Confidence interval for σ₁² / σ₂²: ratio divided by appropriate F critical values.

This calculator uses the F distribution to compare two independent sample variances and determine whether the population variances can be treated as equal.

How to Use This Calculator

Enter labels for both samples to keep the output readable.
Provide each sample size and its sample variance.
Choose a significance level such as 0.05 or 0.01.
Select the correct hypothesis direction: two-sided, greater, or less.
Press Run Variance Test to view the result summary above the form.
Review the p value, critical values, confidence interval, and decision statement.
Use the CSV and PDF buttons to export the result table.

Example Data Table

Sample	Size	Variance	Standard Deviation	Degrees of Freedom
Machine A Output	25	18.40	4.2895	24
Machine B Output	20	11.20	3.3466	19

Using these values gives an F statistic of approximately 1.6429, which can be checked against the F distribution using the selected alternative hypothesis.

Frequently Asked Questions

1. What does this calculator test?

It compares two independent sample variances using an F test. The goal is to assess whether the underlying population variances appear equal or significantly different.

2. When should I use a two-sided test?

Use a two-sided test when you only want to know whether the variances differ, without assuming which sample should have the larger variance.

3. What does the p value mean here?

The p value measures how unusual your observed variance ratio is under the null hypothesis of equal population variances. Smaller values provide stronger evidence against equality.

4. Why are sample sizes important?

Sample sizes determine the test’s degrees of freedom. Those degrees of freedom shape the F distribution and directly affect critical values and p value calculations.

5. Can I enter standard deviations instead of variances?

This page expects variances. If you have standard deviations, square them first. For example, a standard deviation of 3 becomes a variance of 9.

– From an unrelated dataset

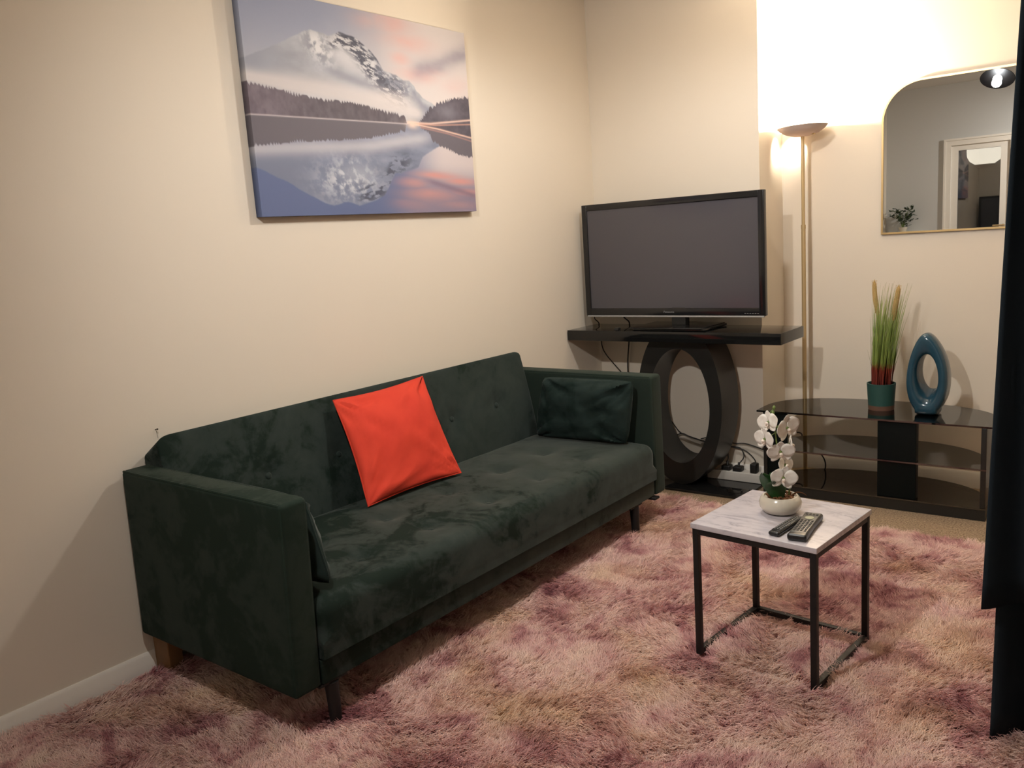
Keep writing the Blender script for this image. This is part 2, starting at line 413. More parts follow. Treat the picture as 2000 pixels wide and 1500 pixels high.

6. What assumptions should hold for the F test?

The samples should be independent, and each population should be approximately normal. Strong non-normality can make the F test sensitive and less reliable.

7. What does the confidence interval show?

It estimates a plausible range for the population variance ratio. If the interval includes 1, that often supports no meaningful variance difference at the same confidence level.

8. Why might equal-variance testing matter?

Many later procedures, such as pooled t tests and process comparisons, depend on whether equal-variance assumptions are reasonable for the data.